:: MATERIAL ::
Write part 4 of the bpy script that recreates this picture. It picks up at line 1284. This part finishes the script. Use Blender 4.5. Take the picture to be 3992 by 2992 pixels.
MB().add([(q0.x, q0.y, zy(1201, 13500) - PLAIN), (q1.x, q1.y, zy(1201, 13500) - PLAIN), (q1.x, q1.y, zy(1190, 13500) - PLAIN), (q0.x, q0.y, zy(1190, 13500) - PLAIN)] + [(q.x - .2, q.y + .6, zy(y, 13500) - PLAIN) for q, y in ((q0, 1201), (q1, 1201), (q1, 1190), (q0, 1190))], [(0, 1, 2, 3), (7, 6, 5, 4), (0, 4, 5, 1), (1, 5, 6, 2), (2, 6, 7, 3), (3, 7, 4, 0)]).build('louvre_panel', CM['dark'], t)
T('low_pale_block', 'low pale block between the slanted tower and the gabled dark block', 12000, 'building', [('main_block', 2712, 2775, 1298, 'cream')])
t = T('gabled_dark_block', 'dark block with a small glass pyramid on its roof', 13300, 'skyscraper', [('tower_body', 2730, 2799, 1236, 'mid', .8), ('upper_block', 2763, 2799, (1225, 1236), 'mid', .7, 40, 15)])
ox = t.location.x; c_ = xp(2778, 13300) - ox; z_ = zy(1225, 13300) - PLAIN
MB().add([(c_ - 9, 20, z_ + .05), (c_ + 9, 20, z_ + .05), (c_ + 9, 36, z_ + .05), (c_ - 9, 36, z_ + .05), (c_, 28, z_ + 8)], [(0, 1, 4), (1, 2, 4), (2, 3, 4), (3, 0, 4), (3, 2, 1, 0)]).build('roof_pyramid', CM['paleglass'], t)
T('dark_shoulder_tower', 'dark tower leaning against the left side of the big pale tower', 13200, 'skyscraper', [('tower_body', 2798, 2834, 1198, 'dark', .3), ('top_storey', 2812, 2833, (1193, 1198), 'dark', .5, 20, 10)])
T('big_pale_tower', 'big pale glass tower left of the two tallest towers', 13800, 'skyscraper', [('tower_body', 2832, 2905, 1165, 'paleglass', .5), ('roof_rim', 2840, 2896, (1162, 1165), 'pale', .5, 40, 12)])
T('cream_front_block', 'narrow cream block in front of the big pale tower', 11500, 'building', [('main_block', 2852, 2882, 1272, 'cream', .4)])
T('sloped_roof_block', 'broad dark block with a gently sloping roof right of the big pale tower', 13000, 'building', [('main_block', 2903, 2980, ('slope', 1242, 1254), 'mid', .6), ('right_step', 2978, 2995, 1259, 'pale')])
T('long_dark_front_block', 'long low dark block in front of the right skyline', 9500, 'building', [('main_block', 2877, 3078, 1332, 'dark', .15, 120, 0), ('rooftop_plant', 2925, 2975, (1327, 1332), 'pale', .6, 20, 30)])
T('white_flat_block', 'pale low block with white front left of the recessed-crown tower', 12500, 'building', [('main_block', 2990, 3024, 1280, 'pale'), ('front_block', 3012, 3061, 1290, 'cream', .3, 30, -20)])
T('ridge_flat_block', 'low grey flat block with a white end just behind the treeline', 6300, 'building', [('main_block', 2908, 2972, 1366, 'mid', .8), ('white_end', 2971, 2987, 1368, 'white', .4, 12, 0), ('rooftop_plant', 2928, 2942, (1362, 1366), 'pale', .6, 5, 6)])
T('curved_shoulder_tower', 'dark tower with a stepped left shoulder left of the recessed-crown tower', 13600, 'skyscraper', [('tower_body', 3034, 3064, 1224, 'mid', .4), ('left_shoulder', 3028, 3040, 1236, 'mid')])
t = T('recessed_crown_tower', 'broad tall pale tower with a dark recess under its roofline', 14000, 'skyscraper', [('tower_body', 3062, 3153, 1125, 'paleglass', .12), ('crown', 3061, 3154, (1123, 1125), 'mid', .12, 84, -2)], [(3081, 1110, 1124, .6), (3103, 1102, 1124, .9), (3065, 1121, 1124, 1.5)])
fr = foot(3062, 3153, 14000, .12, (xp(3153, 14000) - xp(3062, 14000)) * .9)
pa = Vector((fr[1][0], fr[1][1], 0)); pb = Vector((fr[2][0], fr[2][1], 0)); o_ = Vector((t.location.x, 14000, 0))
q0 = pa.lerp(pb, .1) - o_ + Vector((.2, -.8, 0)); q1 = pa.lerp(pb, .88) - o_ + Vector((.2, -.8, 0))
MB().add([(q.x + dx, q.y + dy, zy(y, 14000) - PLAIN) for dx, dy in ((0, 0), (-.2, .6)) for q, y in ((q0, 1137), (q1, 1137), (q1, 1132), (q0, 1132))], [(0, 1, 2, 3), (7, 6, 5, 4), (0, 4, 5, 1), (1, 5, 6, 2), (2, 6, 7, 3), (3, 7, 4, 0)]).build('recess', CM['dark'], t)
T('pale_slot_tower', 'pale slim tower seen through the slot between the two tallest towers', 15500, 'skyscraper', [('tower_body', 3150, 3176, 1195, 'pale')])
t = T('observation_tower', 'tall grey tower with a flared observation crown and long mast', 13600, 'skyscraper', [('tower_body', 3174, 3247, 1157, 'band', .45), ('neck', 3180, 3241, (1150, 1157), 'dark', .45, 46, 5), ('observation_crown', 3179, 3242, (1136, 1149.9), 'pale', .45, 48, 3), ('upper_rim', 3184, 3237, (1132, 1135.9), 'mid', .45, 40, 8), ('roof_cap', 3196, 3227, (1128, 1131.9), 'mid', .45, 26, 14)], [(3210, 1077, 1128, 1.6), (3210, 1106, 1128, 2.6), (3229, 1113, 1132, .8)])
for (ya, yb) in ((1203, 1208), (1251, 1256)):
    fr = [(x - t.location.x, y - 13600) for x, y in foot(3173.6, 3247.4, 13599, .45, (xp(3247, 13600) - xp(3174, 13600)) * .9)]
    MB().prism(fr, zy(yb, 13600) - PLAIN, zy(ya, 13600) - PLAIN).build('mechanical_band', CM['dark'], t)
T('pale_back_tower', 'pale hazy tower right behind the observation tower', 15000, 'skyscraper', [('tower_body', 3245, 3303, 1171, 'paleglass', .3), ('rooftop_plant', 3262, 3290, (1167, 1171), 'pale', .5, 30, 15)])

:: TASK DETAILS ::
Please repeat the listing exactly, with nothing left out.

:: SOLUTION TO THE EXERCISE ::
Write part 4 of the bpy script that recreates this picture. It picks up at line 1284. This part finishes the script. Use Blender 4.5. Take the picture to be 3992 by 2992 pixels.
MB().add([(q0.x, q0.y, zy(1201, 13500) - PLAIN), (q1.x, q1.y, zy(1201, 13500) - PLAIN), (q1.x, q1.y, zy(1190, 13500) - PLAIN), (q0.x, q0.y, zy(1190, 13500) - PLAIN)] + [(q.x - .2, q.y + .6, zy(y, 13500) - PLAIN) for q, y in ((q0, 1201), (q1, 1201), (q1, 1190), (q0, 1190))], [(0, 1, 2, 3), (7, 6, 5, 4), (0, 4, 5, 1), (1, 5, 6, 2), (2, 6, 7, 3), (3, 7, 4, 0)]).build('louvre_panel', CM['dark'], t)
T('low_pale_block', 'low pale block between the slanted tower and the gabled dark block', 12000, 'building', [('main_block', 2712, 2775, 1298, 'cream')])
t = T('gabled_dark_block', 'dark block with a small glass pyramid on its roof', 13300, 'skyscraper', [('tower_body', 2730, 2799, 1236, 'mid', .8), ('upper_block', 2763, 2799, (1225, 1236), 'mid', .7, 40, 15)])
ox = t.location.x; c_ = xp(2778, 13300) - ox; z_ = zy(1225, 13300) - PLAIN
MB().add([(c_ - 9, 20, z_ + .05), (c_ + 9, 20, z_ + .05), (c_ + 9, 36, z_ + .05), (c_ - 9, 36, z_ + .05), (c_, 28, z_ + 8)], [(0, 1, 4), (1, 2, 4), (2, 3, 4), (3, 0, 4), (3, 2, 1, 0)]).build('roof_pyramid', CM['paleglass'], t)
T('dark_shoulder_tower', 'dark tower leaning against the left side of the big pale tower', 13200, 'skyscraper', [('tower_body', 2798, 2834, 1198, 'dark', .3), ('top_storey', 2812, 2833, (1193, 1198), 'dark', .5, 20, 10)])
T('big_pale_tower', 'big pale glass tower left of the two tallest towers', 13800, 'skyscraper', [('tower_body', 2832, 2905, 1165, 'paleglass', .5), ('roof_rim', 2840, 2896, (1162, 1165), 'pale', .5, 40, 12)])
T('cream_front_block', 'narrow cream block in front of the big pale tower', 11500, 'building', [('main_block', 2852, 2882, 1272, 'cream', .4)])
T('sloped_roof_block', 'broad dark block with a gently sloping roof right of the big pale tower', 13000, 'building', [('main_block', 2903, 2980, ('slope', 1242, 1254), 'mid', .6), ('right_step', 2978, 2995, 1259, 'pale')])
T('long_dark_front_block', 'long low dark block in front of the right skyline', 9500, 'building', [('main_block', 2877, 3078, 1332, 'dark', .15, 120, 0), ('rooftop_plant', 2925, 2975, (1327, 1332), 'pale', .6, 20, 30)])
T('white_flat_block', 'pale low block with white front left of the recessed-crown tower', 12500, 'building', [('main_block', 2990, 3024, 1280, 'pale'), ('front_block', 3012, 3061, 1290, 'cream', .3, 30, -20)])
T('ridge_flat_block', 'low grey flat block with a white end just behind the treeline', 6300, 'building', [('main_block', 2908, 2972, 1366, 'mid', .8), ('white_end', 2971, 2987, 1368, 'white', .4, 12, 0), ('rooftop_plant', 2928, 2942, (1362, 1366), 'pale', .6, 5, 6)])
T('curved_shoulder_tower', 'dark tower with a stepped left shoulder left of the recessed-crown tower', 13600, 'skyscraper', [('tower_body', 3034, 3064, 1224, 'mid', .4), ('left_shoulder', 3028, 3040, 1236, 'mid')])
t = T('recessed_crown_tower', 'broad tall pale tower with a dark recess under its roofline', 14000, 'skyscraper', [('tower_body', 3062, 3153, 1125, 'paleglass', .12), ('crown', 3061, 3154, (1123, 1125), 'mid', .12, 84, -2)], [(3081, 1110, 1124, .6), (3103, 1102, 1124, .9), (3065, 1121, 1124, 1.5)])
fr = foot(3062, 3153, 14000, .12, (xp(3153, 14000) - xp(3062, 14000)) * .9)
pa = Vector((fr[1][0], fr[1][1], 0)); pb = Vector((fr[2][0], fr[2][1], 0)); o_ = Vector((t.location.x, 14000, 0))
q0 = pa.lerp(pb, .1) - o_ + Vector((.2, -.8, 0)); q1 = pa.lerp(pb, .88) - o_ + Vector((.2, -.8, 0))
MB().add([(q.x + dx, q.y + dy, zy(y, 14000) - PLAIN) for dx, dy in ((0, 0), (-.2, .6)) for q, y in ((q0, 1137), (q1, 1137), (q1, 1132), (q0, 1132))], [(0, 1, 2, 3), (7, 6, 5, 4), (0, 4, 5, 1), (1, 5, 6, 2), (2, 6, 7, 3), (3, 7, 4, 0)]).build('recess', CM['dark'], t)
T('pale_slot_tower', 'pale slim tower seen through the slot between the two tallest towers', 15500, 'skyscraper', [('tower_body', 3150, 3176, 1195, 'pale')])
t = T('observation_tower', 'tall grey tower with a flared observation crown and long mast', 13600, 'skyscraper', [('tower_body', 3174, 3247, 1157, 'band', .45), ('neck', 3180, 3241, (1150, 1157), 'dark', .45, 46, 5), ('observation_crown', 3179, 3242, (1136, 1149.9), 'pale', .45, 48, 3), ('upper_rim', 3184, 3237, (1132, 1135.9), 'mid', .45, 40, 8), ('roof_cap', 3196, 3227, (1128, 1131.9), 'mid', .45, 26, 14)], [(3210, 1077, 1128, 1.6), (3210, 1106, 1128, 2.6), (3229, 1113, 1132, .8)])
for (ya, yb) in ((1203, 1208), (1251, 1256)):
    fr = [(x - t.location.x, y - 13600) for x, y in foot(3173.6, 3247.4, 13599, .45, (xp(3247, 13600) - xp(3174, 13600)) * .9)]
    MB().prism(fr, zy(yb, 13600) - PLAIN, zy(ya, 13600) - PLAIN).build('mechanical_band', CM['dark'], t)
T('pale_back_tower', 'pale hazy tower right behind the observation tower', 15000, 'skyscraper', [('tower_body', 3245, 3303, 1171, 'paleglass', .3), ('rooftop_plant', 3262, 3290, (1167, 1171), 'pale', .5, 30, 15)])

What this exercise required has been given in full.